Born under different stars, Protestant Mungo and Catholic James live in the hyper-masculine and violently sectarian world of Glasgow's housing estates. They should be sworn enemies if they're to be seen as men at all, and yet they become best friends as they find a sanctuary in the pigeon dovecote that James has built for his prize racing birds. As they find themselves falling in love, they dream of escaping the grey city, and Mungo works especially hard to hide his true self from all those around him, especially from his elder brother Hamish, a local gang leader with a brutal reputation to uphold.


But the threat of discovery is constant and the punishment unspeakable. When Mungo's mother sends him on a fishing trip to a loch in Western Scotland with two strange men whose drunken banter belies murky pasts, he will need to summon all his inner strength and courage to get back to a place of safety, a place where he and James might still have a future.




I received a lovely physical proof of this from the publicist at Pan Macmillan, and also an e-arc on netgalley, all in return for an honest review (and, I have had it on pre-order for ages, a signed copy too!).


Ok so everyone pretty much knows now that Shuggie Bain is my favourite book, and I tell everyone who hasn’t read it that they need to.
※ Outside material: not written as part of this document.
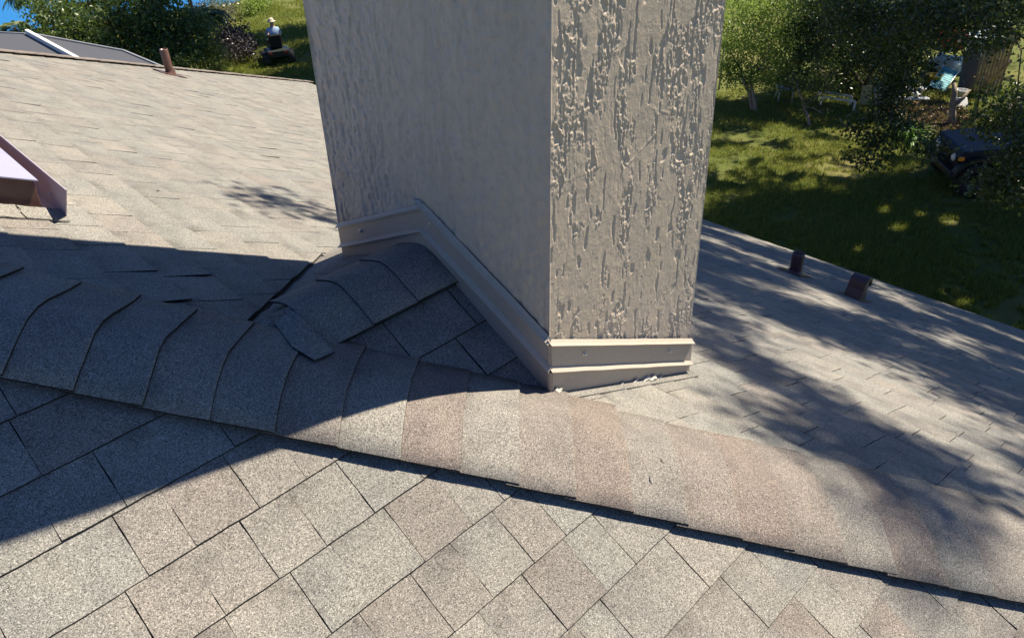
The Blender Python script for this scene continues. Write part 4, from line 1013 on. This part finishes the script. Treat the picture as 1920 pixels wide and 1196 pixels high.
# parked dark 4x4 under the oak, front towards the left
NAVY = simple('navy_car_paint', (.010, .013, .028), .45, 0, var=.1, spec=.35); GLASS = simple('dark_glass', (.01, .012, .015), .06, spec=.9)
AMBER = simple('amber_lens', (.85, .28, .02), .25)
fw = ground(1818, 372); rw = ground(2030, 372); ax = (rw-fw); ax.z = 0; ax.normalize()
e = empty('parked_car', tuple(fw), math.atan2(ax.y, ax.x)); tag(e, 'dark navy off road vehicle with amber marker parked under the oak', 'car')
side = -1                                            # near side is -Y of its own frame
def car_sec(pts, ys): pass
Wc = 1.65
mb = MB()
prof = [(-.42, .62), (-.46, .95), (-.38, 1.10), (.95, 1.20), (1.02, 1.22), (3.3, 1.22), (3.35, .62)]
mb.prism([(x_, .12, z_) for x_, z_ in prof], (0, Wc-.24, 0)); mb.build('body', NAVY, e, bevel=.03)
mb = MB(); mb.prism([(1.0, .18, 1.22), (1.28, .22, 1.80), (3.2, .22, 1.80), (3.3, .18, 1.22)], (0, Wc-.4, 0)); mb.build('cab', NAVY, e, bevel=.03)
mb = MB(); mb.prism([(1.16, .175, 1.28), (1.36, .205, 1.70), (2.1, .205, 1.70), (2.1, .175, 1.28)], (0, .012, 0)); mb.build('side_window', GLASS, e)
mb = MB(); mb.prism([(1.02, .25, 1.27), (1.24, .28, 1.74), (1.24, Wc-.28, 1.74), (1.02, Wc-.25, 1.27)], (-.02, 0, .008)); mb.build('windscreen', GLASS, e)
mb = MB(); mb.box((-.52, Wc/2, .55), (.14, Wc*.98, .16)); mb.build('bumper', M_BLACK, e, bevel=.02)
for wy in (0.0, Wc):
    for wx in (0.0, 2.45):
        R = Matrix.Rotation(math.pi/2, 3, 'X'); mb = MB()
        mb.lathe([(.24, -.12), (.36, -.13), (.42, -.10), (.43, 0), (.42, .10), (.36, .13), (.24, .12)], (wx, wy+(.02 if wy else -.02)+(.1 if not wy else -.1), .43), 24, R); wl = mb.build('wheel', M_RUBBER, e, smooth=True)
        mb = MB(); mb.lathe([(.001, -.06), (.08, -.07), (.09, -.05), (.22, -.06), (.245, -.10), (.245, .10), (.22, .06), (.001, .05)], (wx, wy+(.1 if not wy else -.1), .43), 18, R); mb.build('rim', M_BLACK, wl, smooth=True)
    for wx in (0.0, 2.45):
        arc = [(wx+.58*math.cos(a), .43+.56*math.sin(a)) for a in np.linspace(.25, math.pi-.25, 9)]
        arc2 = [(wx+.50*math.cos(a), .43+.49*math.sin(a)) for a in np.linspace(math.pi-.25, .25, 9)]
        mb = MB(); mb.prism([(x_, -.04 if not wy else Wc-.16, z_) for x_, z_ in arc+arc2], (0, .2, 0)); mb.build('wheel_flare', M_BLACK, e)
mb = MB(); mb.box((-.47, -.005, .98), (.12, .05, .09)); mb.build('marker_light', AMBER, e, bevel=.01)
for yy in (.38, Wc-.38):
    mb = MB(); mb.lathe([(.001, 0), (.09, 0), (.10, .02), (.08, .04), (.001, .05)], (-.45, yy, .88), 16, Matrix.Rotation(-math.pi/2, 3, 'Y')); mb.build('headlight', M_WHITE, e, smooth=True)
for k in range(7):
    mb = MB(); mb.box((-.47, Wc/2-.24+.08*k, .86), (.03, .035, .22)); mb.build('grille_slot', M_BLACK, e)
mb = MB(); mb.box((1.05, -.02, 1.30), (.1, .16, .14)); mb.build('mirror', M_BLACK, e, bevel=.02)

# ------------------------------------------------------------------ riding mower and its driver
P0 = ground(524, 118); fwd = Vector((CF[0], CF[1], 0)).normalized(); fwd = Matrix.Rotation(.35, 3, 'Z')@fwd
rz = math.atan2(fwd.y, fwd.x)
DKG = simple('dark_mower_paint', (.022, .028, .024), .4); 
e = empty('riding_mower', tuple(P0), rz); tag(e, 'dark riding lawn mower on the shaded lawn', 'lawn mower')
mb = MB(); mb.box((-.25, 0, .46), (.62, .86, .30)); mb.build('rear_body', DKG, e, bevel=.05)
mb = MB(); mb.prism([(.35, -.26, .32), (1.15, -.22, .32), (1.2, -.22, .68), (.55, -.26, .82), (.35, -.26, .8)], (0, .5, 0)); mb.build('hood', DKG, e, bevel=.05)
mb = MB(); mb.box((.32, 0, .26), (.95, 1.15, .16)); mb.build('cutting_deck', M_BLACK, e, bevel=.04)
mb = MB(); mb.box((-.1, 0, .68), (.46, .50, .10)); mb.build('seat', M_BLACK, e, bevel=.04)
mb = MB(); mb.box((-.33, 0, .92), (.10, .48, .48), Matrix.Rotation(-.2, 3, 'Y')); mb.build('backrest', M_BLACK, e, bevel=.04)
mb = MB(); mb.tube([(.55, 0, .75), (.42, 0, 1.0)], .02, 6); mb.build('steering_column', M_BLACK, e)
mb = MB(); mb.tube([(.42+.05*math.cos(a), .17*math.sin(a), 1.0+.16*math.cos(a)) for a in np.linspace(0, 2*math.pi, 17)], .014, 6); mb.build('steering_wheel', M_BLACK, e, smooth=True)
for wx, wy, wr, ww in ((-.3, .48, .27, .24), (-.3, -.48, .27, .24), (.95, .36, .19, .16), (.95, -.36, .19, .16)):
    R = Matrix.Rotation(math.pi/2, 3, 'X'); mb = MB(); mb.lathe([(wr*.5, -ww/2), (wr*.85, -ww/2), (wr, -ww*.3), (wr, ww*.3), (wr*.85, ww/2), (wr*.5, ww/2)], (wx, wy, wr), 18, R); wl = mb.build('wheel', M_RUBBER, e, smooth=True)
    mb = MB(); mb.lathe([(.001, -ww*.3), (wr*.5, -ww*.38), (wr*.5, ww*.38), (.001, ww*.3)], (wx, wy, wr), 12, R); mb.build('rim', M_GREY, wl, smooth=True)
for wy in (-.28, .28):
    mb = MB(); mb.box((-.565, wy, .50), (.02, .10, .06)); mb.build('tail_light', RED, e)
# driver: one skinned body
SKIN = simple('skin', (.42, .26, .19), .55, var=.05); SHIRT = simple('light_blue_shirt', (.33, .46, .66), .8, var=.08); TROU = simple('dark_trousers', (.03, .032, .04), .8); HATM = simple('straw_cap', (.55, .48, .38), .8)
pe = empty('person', tuple(P0), rz); tag(pe, 'person in light blue shirt and pale cap driving the mower', 'person')
J = {'pel': ((-.12, 0, .80), .15), 'wst': ((-.14, 0, .98), .14), 'chest': ((-.12, 0, 1.20), .165), 'neck': ((-.09, 0, 1.37), .065), 'head': ((-.07, 0, 1.47), .075), 'crown': ((-.07, 0, 1.60), .085),
     'hl': ((-.05, .11, .80), .10), 'kl': ((.34, .17, .84), .072), 'al': ((.42, .19, .44), .05), 'fl': ((.56, .2, .39), .045),
     'hr': ((-.05, -.11, .80), .10), 'kr': ((.34, -.17, .84), .072), 'ar': ((.42, -.19, .44), .05), 'fr': ((.56, -.2, .39), .045),
     'sl': ((-.11, .19, 1.30), .065), 'el': ((.02, .27, 1.07), .05), 'wl': ((.26, .19, 1.04), .036), 'pl': ((.36, .16, 1.06), .036),
     'sr': ((-.11, -.19, 1.30), .065), 'er': ((.02, -.27, 1.07), .05), 'wr': ((.26, -.19, 1.04), .036), 'pr': ((.36, -.16, 1.06), .036)}
E = [('pel', 'wst'), ('wst', 'chest'), ('chest', 'neck'), ('neck', 'head'), ('head', 'crown'), ('pel', 'hl'), ('hl', 'kl'), ('kl', 'al'), ('al', 'fl'), ('pel', 'hr'), ('hr', 'kr'), ('kr', 'ar'), ('ar', 'fr'), ('chest', 'sl'), ('sl', 'el'), ('el', 'wl'), ('wl', 'pl'), ('chest', 'sr'), ('sr', 'er'), ('er', 'wr'), ('wr', 'pr')]
keys = list(J)
for sgn, s_ in ((1, 'pl'), (-1, 'pr')):              # fingers
    for k in range(4):
        a = np.array(J[s_][0]); kk = f'{s_}{k}'; J[kk] = (tuple(a+np.array([.055-.006*abs(k-1.5), sgn*(.03-.02*k), .012])), .0095); J[kk+'t'] = (tuple(a+np.array([.075, sgn*(.03-.02*k), -.025])), .008); E += [(s_, kk), (kk, kk+'t')]
    J[s_+'th'] = (tuple(np.array(J[s_][0])+np.array([.03, -sgn*.045, .02])), .0105); E.append((s_, s_+'th'))
keys = list(J); me = bpy.data.meshes.new('body'); me.from_pydata([J[k][0] for k in keys], [(keys.index(a), keys.index(b_)) for a, b_ in E], []); me.update()
bo = bpy.data.objects.new('body_skin', me); COL.objects.link(bo)
md = bo.modifiers.new('skin', 'SKIN'); sv = me.skin_vertices[0].data
for i, k in enumerate(keys): sv[i].radius = (J[k][1], J[k][1]); sv[i].use_root = (k == 'pel')
bo.modifiers.new('sub', 'SUBSURF').levels = 1
dg = bpy.context.evaluated_depsgraph_get(); dg.update(); me2 = bpy.data.meshes.new_from_object(bo.evaluated_get(dg)); bpy.data.objects.remove(bo)
me2.name = 'body'
for m_ in list(me2.materials): pass
me2.materials.clear()
for m_ in (SHIRT, TROU, SKIN): me2.materials.append(m_)
for p in me2.polygons:
    c = p.center; p.use_smooth = True
    p.material_index = 2 if (c.z > 1.36 or c.x > .05 and c.z > .96) else (1 if c.z < .90 else 0)
bo = bpy.data.objects.new('body', me2); COL.objects.link(bo); bo.parent = pe
mb = MB(); mb.lathe([(.001, .115), (.07, .10), (.10, .05), (.108, .0), (.17, -.015), (.165, -.022), (.10, -.012)], (-.07, 0, 1.585), 16); mb.build('cap', HATM, pe, smooth=True)
mb = MB(); mb.tube([(.03, 0, 1.50), (.06, 0, 1.475), (.03, 0, 1.465)], [.012, .016, .012], 6); mb.build('nose', SKIN, pe, smooth=True)

# tiny debris on the roof: bits of leaf
for i, (px, py) in enumerate(((1240, 883), (298, 362))):
    v = ray(px, py); 
    n_ = np.array([S, 0, 1.]); t_ = (CRf-CZ)/(v@n_); p = CAMP+v*t_+np.array([0, 0, .045 if i == 0 else .012])
    mb = MB(); p = Vector(p); mb.tube([(-.012, 0, 0), (0, .004, .003), (.012, 0, .001)], [.001, .003, .001], 6)
    e = empty('twig', tuple(p), 1.2+i); tag(e, ('dark dry twig bit lying on the sunlit hip caps', 'dark dry bit lying on the far bright slope')[i], 'twig'); mb.build('stick', M_BARK, e)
When I heard the news about Young Mungo, I knew I had to read it and was so excited when Camilla gave in to my cheekiness and sent me a proof (thank you).


I started reading Young Mungo as my first book of 2022. I read a few pages the first night, a few more the second, then devoured the last ¾ of the book in one day! I couldn’t put it down. Douglas Stuart writes with so much love. The book is filled with it, yet so much heartbreak too. 


Young Mungo is 15, but he seems so much younger. My heart broke for him so many times during the story, I cried for him, and cheered him on. The book gives you so many emotions, it easily flips you from sadness to happiness in the same sentence. I loved the other characters too, James seems like a proper little Jack the lad, quietly mischievous, but not very noticeable to others. Jodie was one of my favourites. I love how much she cared for Mungo, she practically raises him, she’s like a mother to him. But their mother is also there, when she’s there. A strange one for sure, but as you read you see how she is in the situation she is and why, and even though sometimes you hate her, you also feel sorry for her. But Hamish, Mungo and Jodies older brother, wow. I pictured him so clearly. A bully with a secret heart. 


The scene with the fighting had me on edge, my heart was in my throat. I will say no more. But the last third of the book was the best, it had me glued to the pages and I honestly didn’t move until I finished it all. 


I’ve since been nursing a book hangover, and need Douglas Stuart to wrote another very quickly! Please read this book, it’s amazing, heartbreaking, warm and beautiful. And if you haven’t read Shuggie Bain already, why the hell not?! 


Thank you Mr Stuart for another amazing book that will stick in my mind for a long long time.